Puerto Rico: FBI raids union hall of striking water workers
 
BY LAURA GARZA  
BOSTON—In the middle of a strike by 4,300 water workers in Puerto Rico, about 60 FBI and Internal Revenue Service agents raided the headquarters of the Independent Authentic Union (UIA) October 20. They cordoned off the union hall for 15 hours, barring access to anyone, and carted off hundreds of boxes of confiscated files. FBI agents also held union members for hours without allowing them to see lawyers, refusing to let them leave until they had been interrogated.

The U.S. government said the raid was part of an investigation of alleged fraud and corruption in the union-administered health-care fund. The management of the Puerto Rico government’s Water and Sewer Authority (AAA) has leveled these charges against the striking union. AAA bosses claim that they ended health-care payments into the union fund, and unilaterally transferred health-care coverage into a private company, for the same reason. This action provoked the strike, which started October 4. The union is also fighting to hold back other concession demands.

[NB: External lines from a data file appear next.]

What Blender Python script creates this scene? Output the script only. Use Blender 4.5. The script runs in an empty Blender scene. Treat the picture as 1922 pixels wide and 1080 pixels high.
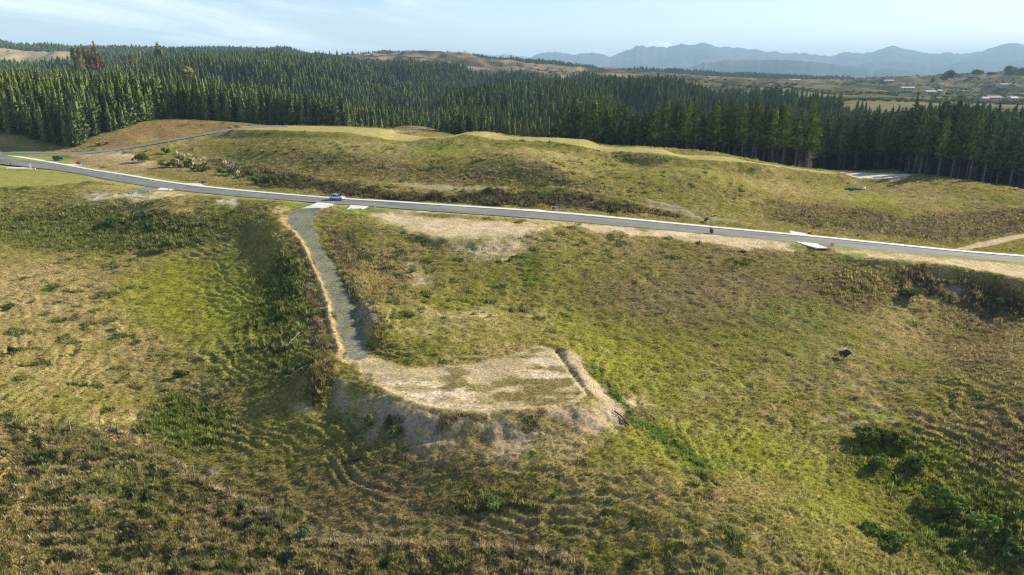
import bpy, bmesh, math, random
import numpy as np
from mathutils import Vector, Matrix
R = math.radians
S = bpy.context.scene
COL = S.collection

# ------------------------------------------------------------------ camera, sky, sun, exposure
F, CU, CV = 1300.0, 961.0, 540.0
PIT, HC = R(17.3), 32.0
cam = bpy.data.cameras.new('camera'); co = bpy.data.objects.new('camera', cam); COL.objects.link(co)
cam.sensor_width = 36; cam.lens = 36 * F / 1922.0
cam.clip_start = 0.5; cam.clip_end = 80000
co.location = (0, 0, HC); co.rotation_euler = (math.pi / 2 - PIT, 0, 0)
S.camera = co
S.view_settings.view_transform = 'Standard'; S.view_settings.look = 'None'
S.view_settings.exposure = 1.02; S.view_settings.gamma = 1
SUN_AZ, SUN_EL = 62.0, 27.0          # azimuth clockwise from +Y
sl = bpy.data.lights.new('sun', 'SUN'); so = bpy.data.objects.new('sun', sl); COL.objects.link(so)
sl.energy = 5.0; sl.angle = R(0.53); sl.color = (1.0, 0.90, 0.74)
sdir = Vector((math.sin(R(SUN_AZ)) * math.cos(R(SUN_EL)), math.cos(R(SUN_AZ)) * math.cos(R(SUN_EL)), math.sin(R(SUN_EL))))
so.rotation_euler = sdir.to_track_quat('Z', 'Y').to_euler()
so.location = (0, 0, 300)

W = bpy.data.worlds.new('World'); S.world = W; W.use_nodes = True
wt = W.node_tree; wt.nodes.clear()
class NB:
    """tiny node-graph helper"""
    def __init__(s, t): s.t = t
    def n(s, typ, **k):
        x = s.t.nodes.new(typ)
        for a, b in k.items(): setattr(x, a, b)
        return x
    def link(s, a, b): s.t.links.new(a, b)
    def val(s, sock, v):
        if hasattr(v, 'is_output') or isinstance(v, bpy.types.NodeSocket): s.link(v, sock)
        else: sock.default_value = v
    def m(s, op, a, b=0.0, c=0.0, clamp=False):
        x = s.n('ShaderNodeMath', operation=op); x.use_clamp = clamp
        s.val(x.inputs[0], a); s.val(x.inputs[1], b)
        if len(x.inputs) > 2: s.val(x.inputs[2], c)
        return x.outputs[0]
    def mix(s, f, a, b, bt='MIX'):
        x = s.n('ShaderNodeMix', data_type='RGBA', blend_type=bt)
        s.val(x.inputs[0], f); s.val(x.inputs[6], a); s.val(x.inputs[7], b)
        return x.outputs[2]
    def noise(s, vec, scale, detail=4, rough=0.55, dist=0.0):
        x = s.n('ShaderNodeTexNoise'); x.inputs['Scale'].default_value = scale
        x.inputs['Detail'].default_value = detail; x.inputs['Roughness'].default_value = rough
        x.inputs['Distortion'].default_value = dist
        if vec is not None: s.link(vec, x.inputs['Vector'])
        return x.outputs[0]
    def ramp(s, v, lo, hi, a=0.0, b=1.0):
        x = s.n('ShaderNodeMapRange'); x.interpolation_type = 'SMOOTHSTEP'
        s.val(x.inputs[0], v); x.inputs[1].default_value = lo; x.inputs[2].default_value = hi
        x.inputs[3].default_value = a; x.inputs[4].default_value = b
        return x.outputs[0]
g = NB(wt)
sky = g.n('ShaderNodeTexSky', sky_type='NISHITA', sun_disc=False)
sky.sun_elevation = R(SUN_EL); sky.sun_rotation = R(SUN_AZ); sky.altitude = 100
sky.air_density = 1.0; sky.dust_density = 0.2; sky.ozone_density = 2.5
tc = g.n('ShaderNodeTexCoord'); sp = g.n('ShaderNodeSeparateXYZ'); g.link(tc.outputs['Generated'], sp.inputs[0])
az = g.m('ARCTAN2', sp.outputs[0], sp.outputs[1]); el = g.m('ARCSINE', sp.outputs[2])
cb = g.n('ShaderNodeCombineXYZ')
rot = g.m('ADD', el, g.m('MULTIPLY', az, 0.10))
g.link(g.m('MULTIPLY', az, 1.0), cb.inputs[0]); g.link(g.m('MULTIPLY', rot, 9.0), cb.inputs[1])
n1 = g.noise(cb.outputs[0], 2.6, 7, 0.62, 0.6)
leftm = g.ramp(az, 0.16, -0.35); lowm = g.ramp(el, 0.22, 0.02)
cir = g.m('MULTIPLY', g.ramp(n1, 0.44, 0.68), g.m('MULTIPLY', leftm, g.m('ADD', g.m('MULTIPLY', lowm, 0.7), 0.3)))
cirm = g.m('MULTIPLY', cir, 0.6, clamp=True)
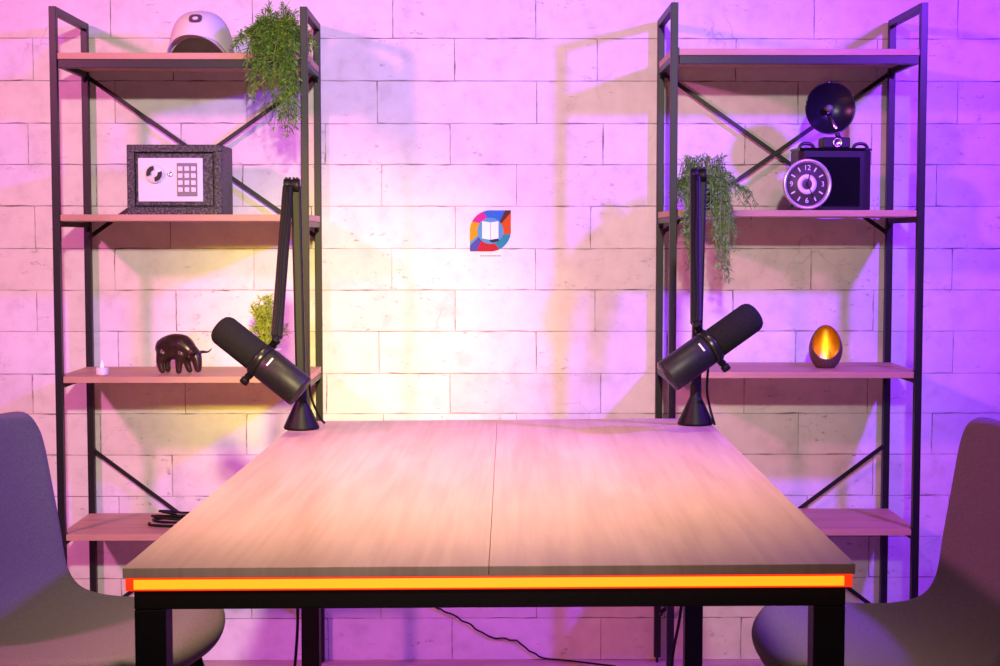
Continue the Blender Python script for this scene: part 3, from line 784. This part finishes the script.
plate([(-.004, -.0232), (.0205, -.0196), (.0225, -.0265), (.004, -.0305)], 10, -.0017, .0005)
for k in range(9): plate([(-.026+k*.006, -.0655), (-.0215+k*.006, -.0655), (-.0215+k*.006, -.0625), (-.026+k*.006, -.0625)], 11, .0003, .0009)
obj('print', bm, mats, dc)

# ------------------------------------------------------------------ loose cables below the table
bm = B()
pts = bez([(-.128, 3.929, .137), (-.100, 3.929, .126), (-.071, 3.929, .110), (-.03, 3.929, .085), (.006, 3.929, .063), (.045, 3.929, .057), (.077, 3.929, .051), (.112, 3.929, .024), (.145, 3.927, .007), (.19, 3.92, .004), (.232, 3.905, .0035), (.33, 3.93-.07, .0035)], 6)
pts = [(p[0]+.002*math.sin(i*1.3), min(p[1], 3.9305), p[2]+.0016*math.sin(i*.9)) if p[2] > .012 else p for i, p in enumerate(pts)]
tube(bm, [(-.24, 3.928, .24), (-.18, 3.9285, .165)]+list(pts), .0022, 8)
tag(obj('wall_cable', bm, M_RUB), 'thin black cable running down the brick wall behind the table', 'cable')
bm = B(); tube(bm, bez([(-.372, 2.955, .60), (-.374, 2.985, .40), (-.378, 3.0, .30), (-.395, 3.02, .16), (-.42, 3.03, .05), (-.44, 3.05, .003), (-.47, 3.12, .003)], 8), .0030, 8)
tag(obj('hanging_cable', bm, M_RUB), 'black cable hanging beside the rear left table leg', 'cable')
bm = B(); tube(bm, bez([(.388, 2.97, .60), (.386, 3.0, .38), (.376, 3.05, .26), (.366, 3.08, .12), (.358, 3.10, .02), (.35, 3.13, .003), (.31, 3.2, .003)], 8), .0030, 8)
tag(obj('hanging_cable', bm, M_RUB), 'black cable hanging beside the rear right table leg', 'cable')

# ------------------------------------------------------------------ lights
def lamp(name, kind, loc, aim, col, power, size, **kw):
    l = bpy.data.lights.new(name, kind); l.color = col; l.energy = power
    if kind == 'AREA': l.shape = 'DISK'; l.size = size
    else: l.shadow_soft_size = size
    for k, v in kw.items(): setattr(l, k, v)
    o = bpy.data.objects.new(name, l); COL.objects.link(o); o.location = loc
    o.rotation_euler = (Vector(aim)-Vector(loc)).to_track_quat('-Z', 'Y').to_euler()
    return o
lamp('white_spotlight', 'SPOT', (.10, -.6, 2.1), (-.26, 3.9, .98), (1, .85, .74), 480, .06, spot_size=math.radians(41), spot_blend=1.0)
lamp('yellow_spotlight', 'SPOT', (.16, -.7, 2.0), (-.31, 3.93, .80), (1, .76, .02), 880, .08, spot_size=math.radians(14.5), spot_blend=1.0)
lamp('pink_lamp', 'SPOT', (-1.95, 1.60, 2.05), (-.75, 3.9, 1.08), (1, .19, .56), 205, .09, spot_size=math.radians(112), spot_blend=.5)
lamp('violet_lamp', 'SPOT', (1.43, 2.41, 1.88), (.2, 3.9, 1.0), (.245, .03, 1), 230, .05, spot_size=math.radians(130), spot_blend=.7)
lamp('amber_uplight', 'SPOT', (-.22, 3.60, .64), (-.38, 3.93, .90), (1, .36, .02), 2.4, .05, spot_size=math.radians(140), spot_blend=1.0)
lamp('table_downlight', 'SPOT', (-.05, 1.9, 2.7), (-.07, 2.28, 0), (1, .66, .36), 285, .25, spot_size=math.radians(42), spot_blend=.8)
lamp('front_fill', 'AREA', (-.1, -.6, 1.0), (-.1, 2, .75), (1, .65, .58), 4.5, .6)
lamp('candle_glow', 'POINT', (.829, 3.732, .822), (0, 0, 0), (1, .74, .2), .018, .006)

w = bpy.data.worlds.new('studio'); SC.world = w; w.use_nodes = True
w.node_tree.nodes['Background'].inputs[0].default_value = (.7, .3, .95, 1)
w.node_tree.nodes['Background'].inputs[1].default_value = .035

# ------------------------------------------------------------------ camera
cd_ = bpy.data.cameras.new('camera'); cam = bpy.data.objects.new('camera', cd_); COL.objects.link(cam)
cd_.sensor_width = 36; cd_.lens = 1531.96*36/1000; cd_.clip_start = .05
cam.location = (0, 0, 1.10)
cam.rotation_euler = (math.radians(90-3.57435), 0, math.radians(-.48316))
SC.camera = cam
vs = SC.view_settings
vs.view_transform = 'Standard'; vs.look = 'None'; vs.exposure = 0.0; vs.gamma = 1.0; vs.use_curve_mapping = False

The timing of the raid “is part of a plan by the government of Puerto Rico to break the strike, but we have remained strong on the picket line,” said Luis Andino, the president of the Humacao UIA chapter.

Andino reported that the day after the raid about 500 unionists marched to protest the assault and show their solidarity with the strikers. Demonstrators included members of the electrical workers union (UTIER), the union of university employees (HEEND), and other unions that belong to the Puerto Rican Workers’ Federation (CPT). Andino also said electrical workers held protest pickets at their worksites throughout the island. A broader labor march was planned for October 27, he said. Julio Fontanet, president of the Bar Association in Puerto Rico, protested the detention of the unionists during the FBI raid. He noted that two union lawyers who arrived at the UIA hall were told that agents had instructions from federal prosecutor Humberto García not to allow them to see those being held inside.

The FBI had previously intervened against the union, showing up at the UIA headquarters on August 26 to interrogate union members and “investigate” alleged statements by union president Héctor Lugo that the UIA might take part in a protest at the airport. During a general strike in 1998 unionists blocked the airport. The FBI warned that under the Patriot Act any such action would now be considered a “terrorist” act. On October 6, FBI officials made further threats, insinuating that UIA members were planning “sabotage” against Puerto Rico’s water supply. These unsubstantiated charges have been widely repeated in the press.

In a column in the daily San Juan Star, the paper’s managing editor, John Marino, described the goal of the assault on the union. The government, he said, needs “to scale back the AAA workforce, and straightjacket job classifications and out-of-control benefits. It must also raise water rates, among the cheapest in the nation, to pay for needed improvements at the utility.” Marino also noted that the actions by the federal cops against various unions may have “people starting to suspect that the island’s labor movement may be the target of federal prosecutors.”

The FBI has a long history of disrupting the labor movement in Puerto Rico—from frame-ups of union leaders to the use of agent provocateurs during strikes, including in previous electrical workers strikes.